After the death of her mother, twenty three year old Mary Yellan has little choice but to sell off her family’s farm and move in with her sole living relative, Aunt Patience. Mary hasn’t seen her aunt in years and thus has no idea what to expect when she travels to the remote Jamaica Inn, buried deep in the Cornwall Countryside. The coach driver who takes her there tells her the Inn has a bad reputation, but won’t say much more, though Mary soon understands why as she meets her uncle, the innkeeper, a brute named Joss Merlyn. Mary soon discovers that all is not well at Jamaica inn, and desperately seeks to find a way to extricate her aunt from the situation.
I resisted reading Rebecca for a long time, and I shouldn’t have; it’s one of my favourite books. I went into this one with high expectations, although I knew this probably wouldn’t be as good, and I was still somewhat let down by the experience.

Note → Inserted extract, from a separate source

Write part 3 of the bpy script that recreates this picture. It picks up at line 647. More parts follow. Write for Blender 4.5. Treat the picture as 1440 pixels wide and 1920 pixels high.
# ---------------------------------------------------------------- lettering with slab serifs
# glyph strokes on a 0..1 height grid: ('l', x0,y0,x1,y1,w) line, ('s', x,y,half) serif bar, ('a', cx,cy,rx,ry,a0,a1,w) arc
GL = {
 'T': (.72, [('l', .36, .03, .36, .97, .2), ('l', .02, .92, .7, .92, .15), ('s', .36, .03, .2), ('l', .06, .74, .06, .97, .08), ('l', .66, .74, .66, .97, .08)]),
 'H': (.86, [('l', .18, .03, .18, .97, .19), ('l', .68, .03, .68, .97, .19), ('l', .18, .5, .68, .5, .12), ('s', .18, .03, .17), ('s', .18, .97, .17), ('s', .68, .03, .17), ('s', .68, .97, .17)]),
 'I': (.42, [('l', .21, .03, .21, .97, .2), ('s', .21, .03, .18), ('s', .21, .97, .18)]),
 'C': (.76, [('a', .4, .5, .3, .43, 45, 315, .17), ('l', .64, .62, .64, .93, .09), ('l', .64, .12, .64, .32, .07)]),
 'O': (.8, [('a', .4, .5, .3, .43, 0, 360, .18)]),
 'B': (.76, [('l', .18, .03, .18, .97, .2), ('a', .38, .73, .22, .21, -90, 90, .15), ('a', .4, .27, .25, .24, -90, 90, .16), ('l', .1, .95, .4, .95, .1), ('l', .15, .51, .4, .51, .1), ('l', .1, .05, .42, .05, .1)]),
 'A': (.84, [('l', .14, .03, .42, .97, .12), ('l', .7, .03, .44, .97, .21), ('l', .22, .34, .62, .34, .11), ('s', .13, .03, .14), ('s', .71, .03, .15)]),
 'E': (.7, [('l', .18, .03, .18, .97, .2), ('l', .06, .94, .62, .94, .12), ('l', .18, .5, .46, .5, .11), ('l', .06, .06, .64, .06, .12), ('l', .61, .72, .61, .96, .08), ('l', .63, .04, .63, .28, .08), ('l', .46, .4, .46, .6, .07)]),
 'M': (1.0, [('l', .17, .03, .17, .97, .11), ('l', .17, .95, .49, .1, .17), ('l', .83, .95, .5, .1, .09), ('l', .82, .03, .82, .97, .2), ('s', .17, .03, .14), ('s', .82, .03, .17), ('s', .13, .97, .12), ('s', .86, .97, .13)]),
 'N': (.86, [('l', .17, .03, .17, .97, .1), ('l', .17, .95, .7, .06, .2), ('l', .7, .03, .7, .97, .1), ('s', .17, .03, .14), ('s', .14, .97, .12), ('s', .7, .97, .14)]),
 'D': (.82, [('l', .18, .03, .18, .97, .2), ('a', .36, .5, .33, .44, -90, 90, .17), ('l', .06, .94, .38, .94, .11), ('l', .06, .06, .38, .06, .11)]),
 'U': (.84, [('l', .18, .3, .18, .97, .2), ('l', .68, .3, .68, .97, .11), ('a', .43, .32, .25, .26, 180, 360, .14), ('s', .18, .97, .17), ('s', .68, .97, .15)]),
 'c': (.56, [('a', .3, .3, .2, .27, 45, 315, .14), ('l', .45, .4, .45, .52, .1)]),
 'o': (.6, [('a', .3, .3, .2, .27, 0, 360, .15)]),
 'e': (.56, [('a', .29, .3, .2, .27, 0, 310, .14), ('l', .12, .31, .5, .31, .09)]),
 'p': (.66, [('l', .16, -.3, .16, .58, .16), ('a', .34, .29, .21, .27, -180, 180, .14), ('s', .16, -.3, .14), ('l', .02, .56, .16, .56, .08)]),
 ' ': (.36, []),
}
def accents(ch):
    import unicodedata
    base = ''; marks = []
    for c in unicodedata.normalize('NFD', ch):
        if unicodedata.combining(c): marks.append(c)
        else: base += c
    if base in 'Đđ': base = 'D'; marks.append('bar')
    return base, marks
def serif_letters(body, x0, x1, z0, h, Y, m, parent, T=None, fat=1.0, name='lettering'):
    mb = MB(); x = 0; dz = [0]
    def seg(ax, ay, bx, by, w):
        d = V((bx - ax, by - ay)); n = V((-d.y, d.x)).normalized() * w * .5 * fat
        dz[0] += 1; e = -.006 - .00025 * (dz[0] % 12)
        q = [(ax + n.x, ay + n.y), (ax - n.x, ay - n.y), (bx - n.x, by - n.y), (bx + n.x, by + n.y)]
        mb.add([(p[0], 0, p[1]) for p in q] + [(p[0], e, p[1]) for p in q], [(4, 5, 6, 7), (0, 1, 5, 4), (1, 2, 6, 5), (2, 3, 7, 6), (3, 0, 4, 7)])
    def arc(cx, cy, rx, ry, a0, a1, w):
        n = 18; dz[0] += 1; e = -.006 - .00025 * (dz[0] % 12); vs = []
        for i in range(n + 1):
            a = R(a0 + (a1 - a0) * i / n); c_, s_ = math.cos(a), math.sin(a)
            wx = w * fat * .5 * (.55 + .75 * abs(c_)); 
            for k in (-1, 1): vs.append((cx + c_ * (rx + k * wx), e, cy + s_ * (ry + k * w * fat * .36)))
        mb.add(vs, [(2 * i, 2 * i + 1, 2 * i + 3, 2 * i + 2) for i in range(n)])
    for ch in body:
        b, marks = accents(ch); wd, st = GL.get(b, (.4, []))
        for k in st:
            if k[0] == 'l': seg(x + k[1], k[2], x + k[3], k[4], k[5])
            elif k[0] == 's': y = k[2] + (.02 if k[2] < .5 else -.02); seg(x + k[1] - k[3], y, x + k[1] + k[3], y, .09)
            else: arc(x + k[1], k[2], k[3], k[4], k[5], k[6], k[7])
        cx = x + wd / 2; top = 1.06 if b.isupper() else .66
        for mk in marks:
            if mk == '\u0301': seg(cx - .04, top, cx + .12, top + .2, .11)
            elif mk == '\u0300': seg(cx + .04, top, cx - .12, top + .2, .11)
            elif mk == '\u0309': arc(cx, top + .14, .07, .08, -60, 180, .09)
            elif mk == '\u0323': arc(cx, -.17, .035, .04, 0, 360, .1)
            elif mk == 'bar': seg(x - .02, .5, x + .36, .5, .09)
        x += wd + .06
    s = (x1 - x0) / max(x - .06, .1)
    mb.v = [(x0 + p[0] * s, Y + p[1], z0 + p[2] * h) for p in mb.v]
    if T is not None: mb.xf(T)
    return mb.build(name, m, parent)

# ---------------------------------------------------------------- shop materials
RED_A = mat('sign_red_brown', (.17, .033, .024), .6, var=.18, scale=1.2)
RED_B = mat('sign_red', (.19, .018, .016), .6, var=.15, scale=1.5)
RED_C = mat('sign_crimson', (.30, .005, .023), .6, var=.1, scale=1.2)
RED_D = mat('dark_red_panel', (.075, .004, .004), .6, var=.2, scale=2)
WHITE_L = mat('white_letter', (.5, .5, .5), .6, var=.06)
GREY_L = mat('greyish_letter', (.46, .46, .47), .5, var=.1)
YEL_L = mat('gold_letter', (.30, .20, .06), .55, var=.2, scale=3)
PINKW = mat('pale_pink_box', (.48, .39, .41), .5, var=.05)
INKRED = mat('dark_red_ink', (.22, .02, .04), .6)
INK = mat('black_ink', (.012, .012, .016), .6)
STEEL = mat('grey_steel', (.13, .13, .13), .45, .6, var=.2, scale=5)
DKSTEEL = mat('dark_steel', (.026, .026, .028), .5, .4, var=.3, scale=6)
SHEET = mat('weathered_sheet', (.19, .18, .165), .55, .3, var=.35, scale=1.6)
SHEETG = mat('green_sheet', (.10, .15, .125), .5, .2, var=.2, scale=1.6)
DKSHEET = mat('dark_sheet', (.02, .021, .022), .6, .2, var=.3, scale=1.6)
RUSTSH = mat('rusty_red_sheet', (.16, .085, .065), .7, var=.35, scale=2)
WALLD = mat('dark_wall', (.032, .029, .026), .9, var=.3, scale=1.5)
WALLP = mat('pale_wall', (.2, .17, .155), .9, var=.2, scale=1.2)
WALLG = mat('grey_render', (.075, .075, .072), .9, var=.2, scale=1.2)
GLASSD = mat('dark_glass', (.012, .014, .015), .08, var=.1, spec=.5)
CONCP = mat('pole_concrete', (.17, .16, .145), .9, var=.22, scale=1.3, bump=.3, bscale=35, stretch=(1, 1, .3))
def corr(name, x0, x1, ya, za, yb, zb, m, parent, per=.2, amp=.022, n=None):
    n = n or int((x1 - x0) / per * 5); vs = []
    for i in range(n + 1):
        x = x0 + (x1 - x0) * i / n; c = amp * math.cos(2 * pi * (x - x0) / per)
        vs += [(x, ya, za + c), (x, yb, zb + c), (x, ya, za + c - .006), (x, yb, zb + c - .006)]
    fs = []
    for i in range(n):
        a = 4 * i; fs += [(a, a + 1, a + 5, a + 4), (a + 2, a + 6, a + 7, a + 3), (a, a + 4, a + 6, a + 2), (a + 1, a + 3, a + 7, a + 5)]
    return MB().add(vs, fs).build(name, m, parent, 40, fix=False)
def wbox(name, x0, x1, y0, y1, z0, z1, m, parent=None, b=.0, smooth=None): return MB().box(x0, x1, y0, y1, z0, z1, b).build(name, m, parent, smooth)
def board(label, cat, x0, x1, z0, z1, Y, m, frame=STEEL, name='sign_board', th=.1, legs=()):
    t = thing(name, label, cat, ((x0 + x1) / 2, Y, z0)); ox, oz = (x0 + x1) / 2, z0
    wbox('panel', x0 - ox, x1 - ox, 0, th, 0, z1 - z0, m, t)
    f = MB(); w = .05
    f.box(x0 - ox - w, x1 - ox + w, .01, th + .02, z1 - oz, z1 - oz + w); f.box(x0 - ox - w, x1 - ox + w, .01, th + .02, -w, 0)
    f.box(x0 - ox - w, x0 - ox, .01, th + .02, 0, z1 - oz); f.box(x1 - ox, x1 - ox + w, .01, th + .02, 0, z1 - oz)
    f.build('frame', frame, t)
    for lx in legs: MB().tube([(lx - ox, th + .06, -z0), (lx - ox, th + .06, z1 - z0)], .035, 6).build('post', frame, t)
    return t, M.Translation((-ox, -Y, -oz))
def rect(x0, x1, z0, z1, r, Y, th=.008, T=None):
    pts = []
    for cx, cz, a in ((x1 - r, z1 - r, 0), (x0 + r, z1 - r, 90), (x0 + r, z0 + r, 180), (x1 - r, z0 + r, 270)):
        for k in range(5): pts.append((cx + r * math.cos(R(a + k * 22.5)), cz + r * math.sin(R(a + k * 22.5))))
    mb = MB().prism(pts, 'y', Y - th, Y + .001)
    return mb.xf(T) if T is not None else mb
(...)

There were a few parts that I liked. Mary is a plucky heroine; she’s not perfect, she makes mistakes, but she has gumption. She stands up to her uncle the best she can, but she’s caught between a rock and a hard place out in the vast, empty countryside. The characters are evocative, if not entirely realistic; I’m somewhat surprised the author didn’t see fit to give Joss actual horns and cloven hooves. And though I suspected the twist at the end for a long time, I spent a lot of the novel second-guessing myself.
Having said that, it feels like the author had a flimsy plot idea and tried to flesh it out with a lot of descriptive writing. I liked the way she described the desolate countryside, but one can only take so much adjectives describing bogs and moors, particularly when the main descriptor is ‘empty’ and ‘vast’. Aunt Patience’s entire description can be summed up as ‘nervous doormat’ and she hardly seems worth saving. Mary, as a heroine, has the somewhat unrealistic tendency to come to her senses whenever the plot needs it. But most of all, it was just rather predictable. I picked out the bad guy the instant I met him, and the ending itself is entirely unsurprising too. It’s also one of those novels that feels longer than it really is.
I didn’t hate reading this, but I wouldn’t recommend it anytime soon either.